About three weeks after the beating of Long Hair by Tall Boy, another class ended with George shouting, me simmering, trying to find a way to make him stop, unable to do so, watching him sneer and walk out the door, watching a hand reach out from the right and take him by the collar, watching George yanked into disappearance, hearing “Whap Whap Whap Whap,” moving now, reaching the hallway to see George staggering away holding his head and Tall Boy leaning against the lockers and smiling. He looked at me and said, “He won’t bother you no more.” That’s all he said. Still smiling at me, he turned and walked away.

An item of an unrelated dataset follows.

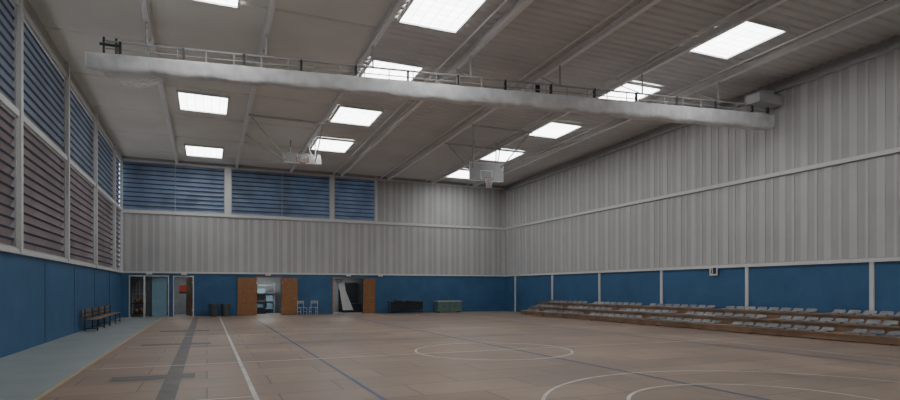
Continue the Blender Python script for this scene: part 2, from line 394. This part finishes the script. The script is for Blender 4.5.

I became the teacher advisor to The Motorheads Club which consisted of opening my room to Tall Boy’s crew. I covered for them when they were having bad days because of awful home lives or they were sleeping off a drunk or because they were so angry and if they came to my room, they wouldn’t hurt anyone. A boy would appear at the door while I was teaching and say, “Could you let Vince sit for a while? Bad day.” I always took them in. He would go to an open chair all the way in the back and put his head down. My classes got used to this. My problems with other kids diminished. No one wanted to be on the wrong side of Tall Boy. George didn’t bother me no more.

He only explained his change to me once in his typical, laconic way: “When you jacked me up, and then said you were sorry, you treated me like a person. No teacher did that.”

There was more to the year of course — the real kindness of many experienced teachers in offering advice and friendship, the centimeter by centimeter acquisition of and understanding of my craft, occasional successes in the classroom, a beginning to an intuitive reading of individual students and of a room of students as a whole, the sweep of the seasons, the great pleasure of snow days, the year then turning downhill, summer coming, release coming, one of the great trips of my life coming. I would not believe myself to be a ‘teacher’ until half a decade had passed, but I had outlasted the first year, and I wanted to come back. I had already begun to make plans.